Optimism is a favourite topic for coaches, and quite rightly so. There is now so much important literature about it and its consequences.
I am on record as saying that optimism is a pre-requisite for success in leadership and management, and probably every major area of our life, including relationships. For, after all, what kind of relationship would it be in which either or both people in it expected 'things' to turn out badly? (The answer to that question, incidentally, for those interested is: we'd be in a 'Soap', a real life and popular soap). One of the core reasons for promoting optimism as a way of life and also as a fixed mindset is the simple fact of the self-fulfilling prophesy: what we believe tends to affect how things turn out. GK Chesterton put it well when he said, “At least in the mind of man, if not in the nature of things, there seems to be some connection between concentration and reality”. Or, what we think about … materializes.
Given all that, however, I think it important to strike a blow for true optimism rather than a rather pernicious form of pseudo-optimism, which regularly surfaces on chat forums, especially from coaches and others actively involved in the the personal development movement.
I encountered it only the other day. A discussion was under-way about selling and why 'sales' was a dirty word in Britain, and somebody chipped in with a heart-felt critique of British society and the expectation that selling was a rip-off because of the banks, the politicians and others that had contaminated our perception of fair play. Some immediately assumed this was 'negative' and discounted the input.
And this is the point: optimism is about positive expectations – things turn out well for those imagining things turning out well – but it is not about discounting reality, turning a blind eye to negative things, people and events – as if seeing just how bad something or someone is means one is not being optimistic.
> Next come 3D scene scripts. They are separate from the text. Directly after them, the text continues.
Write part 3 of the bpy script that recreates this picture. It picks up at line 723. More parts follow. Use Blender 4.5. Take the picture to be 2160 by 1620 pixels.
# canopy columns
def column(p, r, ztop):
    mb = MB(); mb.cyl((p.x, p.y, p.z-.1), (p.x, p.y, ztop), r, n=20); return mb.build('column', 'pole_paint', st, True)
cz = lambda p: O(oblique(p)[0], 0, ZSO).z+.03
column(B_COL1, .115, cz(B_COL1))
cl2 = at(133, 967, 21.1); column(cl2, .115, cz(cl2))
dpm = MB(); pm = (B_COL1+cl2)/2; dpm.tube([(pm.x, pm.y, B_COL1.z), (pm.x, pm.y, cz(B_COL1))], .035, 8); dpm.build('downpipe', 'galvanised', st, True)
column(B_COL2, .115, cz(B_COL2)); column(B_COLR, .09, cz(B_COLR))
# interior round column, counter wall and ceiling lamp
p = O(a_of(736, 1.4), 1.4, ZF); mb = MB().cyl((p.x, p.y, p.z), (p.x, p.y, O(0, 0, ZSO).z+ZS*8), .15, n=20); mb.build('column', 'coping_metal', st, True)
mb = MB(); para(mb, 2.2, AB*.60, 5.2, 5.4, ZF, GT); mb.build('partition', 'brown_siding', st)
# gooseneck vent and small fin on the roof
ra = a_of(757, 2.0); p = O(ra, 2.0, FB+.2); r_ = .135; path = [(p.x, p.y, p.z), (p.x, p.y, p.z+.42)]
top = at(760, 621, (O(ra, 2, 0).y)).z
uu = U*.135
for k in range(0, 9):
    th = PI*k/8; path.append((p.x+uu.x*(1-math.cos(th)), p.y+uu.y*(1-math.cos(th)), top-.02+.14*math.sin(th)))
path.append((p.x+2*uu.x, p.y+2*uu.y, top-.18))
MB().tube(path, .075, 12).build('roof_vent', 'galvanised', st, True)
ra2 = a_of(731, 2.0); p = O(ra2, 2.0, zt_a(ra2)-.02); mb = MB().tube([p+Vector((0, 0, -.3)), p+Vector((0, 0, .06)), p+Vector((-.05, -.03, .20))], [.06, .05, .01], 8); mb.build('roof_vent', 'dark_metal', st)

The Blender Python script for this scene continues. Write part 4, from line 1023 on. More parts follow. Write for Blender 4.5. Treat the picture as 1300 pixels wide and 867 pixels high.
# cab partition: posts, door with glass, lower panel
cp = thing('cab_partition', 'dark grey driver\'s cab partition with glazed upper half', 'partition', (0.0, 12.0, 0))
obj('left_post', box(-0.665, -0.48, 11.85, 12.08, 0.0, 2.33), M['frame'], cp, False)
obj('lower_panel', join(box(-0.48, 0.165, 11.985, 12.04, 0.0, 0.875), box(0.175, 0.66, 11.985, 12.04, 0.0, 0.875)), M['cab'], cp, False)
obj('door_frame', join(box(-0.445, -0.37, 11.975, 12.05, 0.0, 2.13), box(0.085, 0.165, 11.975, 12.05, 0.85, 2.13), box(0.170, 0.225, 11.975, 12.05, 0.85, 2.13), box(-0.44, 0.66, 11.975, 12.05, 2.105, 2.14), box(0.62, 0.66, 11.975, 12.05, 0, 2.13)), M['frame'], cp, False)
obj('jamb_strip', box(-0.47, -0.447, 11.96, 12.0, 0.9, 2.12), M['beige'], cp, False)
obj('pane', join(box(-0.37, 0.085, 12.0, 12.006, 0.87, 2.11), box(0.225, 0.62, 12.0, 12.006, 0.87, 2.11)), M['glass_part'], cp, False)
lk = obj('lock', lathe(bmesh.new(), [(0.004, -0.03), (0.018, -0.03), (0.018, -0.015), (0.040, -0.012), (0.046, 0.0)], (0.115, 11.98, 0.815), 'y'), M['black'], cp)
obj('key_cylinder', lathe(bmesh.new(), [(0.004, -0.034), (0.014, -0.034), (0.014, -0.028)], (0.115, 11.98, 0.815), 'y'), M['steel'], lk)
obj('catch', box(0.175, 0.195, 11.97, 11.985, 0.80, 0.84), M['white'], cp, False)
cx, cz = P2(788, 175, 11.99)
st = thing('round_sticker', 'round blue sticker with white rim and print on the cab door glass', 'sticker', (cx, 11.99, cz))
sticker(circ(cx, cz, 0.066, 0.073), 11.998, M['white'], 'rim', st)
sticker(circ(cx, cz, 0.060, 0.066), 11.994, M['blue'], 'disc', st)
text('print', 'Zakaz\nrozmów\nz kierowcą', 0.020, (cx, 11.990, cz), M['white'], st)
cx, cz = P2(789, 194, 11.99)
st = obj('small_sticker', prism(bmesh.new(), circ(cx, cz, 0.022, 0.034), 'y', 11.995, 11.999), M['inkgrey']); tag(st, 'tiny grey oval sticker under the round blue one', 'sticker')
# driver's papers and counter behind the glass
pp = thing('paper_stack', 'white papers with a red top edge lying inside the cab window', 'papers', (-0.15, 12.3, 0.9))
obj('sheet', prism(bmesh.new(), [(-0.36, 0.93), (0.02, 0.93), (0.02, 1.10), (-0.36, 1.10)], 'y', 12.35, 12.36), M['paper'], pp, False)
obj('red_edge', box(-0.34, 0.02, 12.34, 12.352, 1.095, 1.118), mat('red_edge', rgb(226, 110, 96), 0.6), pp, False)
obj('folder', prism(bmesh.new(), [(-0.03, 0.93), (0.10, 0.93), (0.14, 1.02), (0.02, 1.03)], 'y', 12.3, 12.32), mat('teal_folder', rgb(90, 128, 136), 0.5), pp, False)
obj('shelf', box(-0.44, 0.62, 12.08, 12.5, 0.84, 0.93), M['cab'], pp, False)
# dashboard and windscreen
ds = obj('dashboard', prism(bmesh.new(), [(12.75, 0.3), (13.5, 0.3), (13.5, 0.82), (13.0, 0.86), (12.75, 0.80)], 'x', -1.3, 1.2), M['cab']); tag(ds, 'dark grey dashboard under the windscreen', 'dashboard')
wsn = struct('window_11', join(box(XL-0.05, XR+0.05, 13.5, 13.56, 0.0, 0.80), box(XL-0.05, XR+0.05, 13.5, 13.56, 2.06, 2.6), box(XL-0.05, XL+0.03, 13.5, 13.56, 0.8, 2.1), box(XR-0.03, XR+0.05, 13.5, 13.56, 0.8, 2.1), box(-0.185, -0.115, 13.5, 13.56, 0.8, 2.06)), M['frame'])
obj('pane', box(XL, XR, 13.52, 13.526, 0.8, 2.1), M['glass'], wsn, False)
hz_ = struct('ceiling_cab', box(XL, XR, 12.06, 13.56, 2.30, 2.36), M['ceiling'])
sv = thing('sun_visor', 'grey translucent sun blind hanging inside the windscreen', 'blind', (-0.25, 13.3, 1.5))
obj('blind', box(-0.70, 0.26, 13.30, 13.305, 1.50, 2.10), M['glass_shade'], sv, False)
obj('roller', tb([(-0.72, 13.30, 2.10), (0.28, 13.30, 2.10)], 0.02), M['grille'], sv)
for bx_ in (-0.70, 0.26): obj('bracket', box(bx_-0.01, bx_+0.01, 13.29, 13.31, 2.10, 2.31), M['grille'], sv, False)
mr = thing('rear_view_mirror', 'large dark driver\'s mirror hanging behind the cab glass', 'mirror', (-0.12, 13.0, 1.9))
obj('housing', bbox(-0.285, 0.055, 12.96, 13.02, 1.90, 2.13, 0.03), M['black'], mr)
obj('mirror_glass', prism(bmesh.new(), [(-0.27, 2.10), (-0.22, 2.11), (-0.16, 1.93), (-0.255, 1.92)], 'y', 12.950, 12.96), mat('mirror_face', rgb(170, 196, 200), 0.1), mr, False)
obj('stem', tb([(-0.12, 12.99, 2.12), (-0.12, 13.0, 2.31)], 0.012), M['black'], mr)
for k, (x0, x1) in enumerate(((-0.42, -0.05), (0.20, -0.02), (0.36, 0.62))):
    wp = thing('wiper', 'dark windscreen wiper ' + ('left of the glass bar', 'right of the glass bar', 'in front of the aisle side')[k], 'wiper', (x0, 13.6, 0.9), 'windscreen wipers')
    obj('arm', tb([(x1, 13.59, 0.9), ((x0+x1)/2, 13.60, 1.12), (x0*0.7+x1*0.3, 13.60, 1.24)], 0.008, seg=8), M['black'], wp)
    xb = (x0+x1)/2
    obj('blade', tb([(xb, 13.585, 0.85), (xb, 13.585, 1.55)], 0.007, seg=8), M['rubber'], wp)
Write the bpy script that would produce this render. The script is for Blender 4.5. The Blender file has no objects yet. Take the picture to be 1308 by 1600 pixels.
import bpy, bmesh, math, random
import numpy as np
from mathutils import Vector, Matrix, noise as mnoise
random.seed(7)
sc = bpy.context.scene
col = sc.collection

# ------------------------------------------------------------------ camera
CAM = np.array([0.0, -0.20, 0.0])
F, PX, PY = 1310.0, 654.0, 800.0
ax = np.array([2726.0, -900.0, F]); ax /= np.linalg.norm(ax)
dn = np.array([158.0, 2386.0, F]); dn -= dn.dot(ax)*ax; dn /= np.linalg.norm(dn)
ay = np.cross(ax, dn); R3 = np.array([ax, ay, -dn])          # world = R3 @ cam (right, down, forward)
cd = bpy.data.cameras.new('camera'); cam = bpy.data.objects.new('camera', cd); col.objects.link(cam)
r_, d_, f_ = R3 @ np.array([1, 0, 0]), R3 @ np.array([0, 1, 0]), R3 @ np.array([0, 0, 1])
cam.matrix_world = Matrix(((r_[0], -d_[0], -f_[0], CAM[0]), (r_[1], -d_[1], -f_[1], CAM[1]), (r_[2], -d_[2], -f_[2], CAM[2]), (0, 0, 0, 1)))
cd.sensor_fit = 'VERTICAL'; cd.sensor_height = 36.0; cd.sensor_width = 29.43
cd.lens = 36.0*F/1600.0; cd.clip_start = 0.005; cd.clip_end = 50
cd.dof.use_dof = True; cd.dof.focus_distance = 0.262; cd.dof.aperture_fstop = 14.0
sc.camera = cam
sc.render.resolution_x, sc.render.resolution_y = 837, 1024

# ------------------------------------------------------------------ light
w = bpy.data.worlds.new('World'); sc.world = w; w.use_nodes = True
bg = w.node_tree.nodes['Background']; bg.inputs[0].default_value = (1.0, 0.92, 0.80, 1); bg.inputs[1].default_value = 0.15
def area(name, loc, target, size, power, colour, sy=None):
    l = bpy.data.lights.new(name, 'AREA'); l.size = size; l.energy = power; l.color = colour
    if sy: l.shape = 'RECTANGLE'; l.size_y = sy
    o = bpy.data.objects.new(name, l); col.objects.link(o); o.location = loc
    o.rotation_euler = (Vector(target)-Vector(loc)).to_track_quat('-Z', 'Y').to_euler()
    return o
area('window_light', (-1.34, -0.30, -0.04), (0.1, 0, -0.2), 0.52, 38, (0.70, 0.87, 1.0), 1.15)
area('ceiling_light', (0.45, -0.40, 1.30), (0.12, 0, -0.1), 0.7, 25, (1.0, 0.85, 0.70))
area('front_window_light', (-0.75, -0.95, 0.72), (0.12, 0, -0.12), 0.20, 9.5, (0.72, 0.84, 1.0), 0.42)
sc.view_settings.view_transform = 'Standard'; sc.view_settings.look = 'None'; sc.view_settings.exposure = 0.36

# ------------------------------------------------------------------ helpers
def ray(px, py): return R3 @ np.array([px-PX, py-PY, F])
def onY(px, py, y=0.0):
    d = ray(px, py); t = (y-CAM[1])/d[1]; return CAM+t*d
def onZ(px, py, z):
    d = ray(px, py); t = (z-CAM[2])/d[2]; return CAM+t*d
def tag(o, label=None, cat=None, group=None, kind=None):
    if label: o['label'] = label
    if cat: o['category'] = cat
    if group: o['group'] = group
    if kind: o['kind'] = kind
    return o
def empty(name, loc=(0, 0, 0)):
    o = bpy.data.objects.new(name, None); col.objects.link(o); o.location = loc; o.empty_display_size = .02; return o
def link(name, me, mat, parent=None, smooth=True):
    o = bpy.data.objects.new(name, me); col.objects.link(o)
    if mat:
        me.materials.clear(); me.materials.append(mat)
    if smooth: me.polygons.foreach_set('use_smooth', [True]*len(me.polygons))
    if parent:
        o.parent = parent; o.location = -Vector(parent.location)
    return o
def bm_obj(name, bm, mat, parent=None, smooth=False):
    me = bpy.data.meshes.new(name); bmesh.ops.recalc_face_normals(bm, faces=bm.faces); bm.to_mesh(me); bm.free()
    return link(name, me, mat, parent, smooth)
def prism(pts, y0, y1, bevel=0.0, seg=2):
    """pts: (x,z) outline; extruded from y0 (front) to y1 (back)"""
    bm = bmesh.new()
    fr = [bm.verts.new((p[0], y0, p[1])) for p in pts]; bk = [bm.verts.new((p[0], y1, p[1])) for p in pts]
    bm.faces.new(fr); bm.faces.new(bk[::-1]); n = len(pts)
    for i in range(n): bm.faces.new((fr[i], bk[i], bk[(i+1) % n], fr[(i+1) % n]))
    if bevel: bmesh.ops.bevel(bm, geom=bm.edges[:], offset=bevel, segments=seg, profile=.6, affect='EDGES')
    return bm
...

In order to be fully optimistic we need to embrace just how bad some things, events and people get.
Thus, we really ought to chip in and attack the banks, especially their senior management for appalling incompetence, insensitivity and greed. Optimism requires we do so; and then, may be, we can hope to see a better world beyond whereby in a democracy perhaps this time public opinion will lead to lasting change and a better banking system. Further, and optimistically, we can all learn more caution with our banks – be less trusting of their advice and perhaps begin to see that our money might be better off elsewhere. Optimistically, diversity of investment becomes a consequence of their incompetence. The crisis, then, becomes a spur to improve our situation.
Similarly with politicians: pretending we are in a world of trust and benefit, that any one person or party could be trusted, would not be being optimistic, it would be being foolish; it would be turning our radars off as the missiles were coming in. It would be … pollyannish. And there's the word: pollyanna – “someone whose optimism may verge on the insufferable” (Chambers Dictionary). Yes, insufferable and unreal. Things are going to turn out much better – say I optimistically – if we critique the leadership of the Labour Party, if we insist on leaving Europe, if we tell British Prime Ministers to stop going to war at the hint of a pseudo-moral position that seems to apply nowhere else in the world.
Ah – I feel so much better getting that off my chest – I feel more optimistic: I am sure things are going to turn out well for all of us.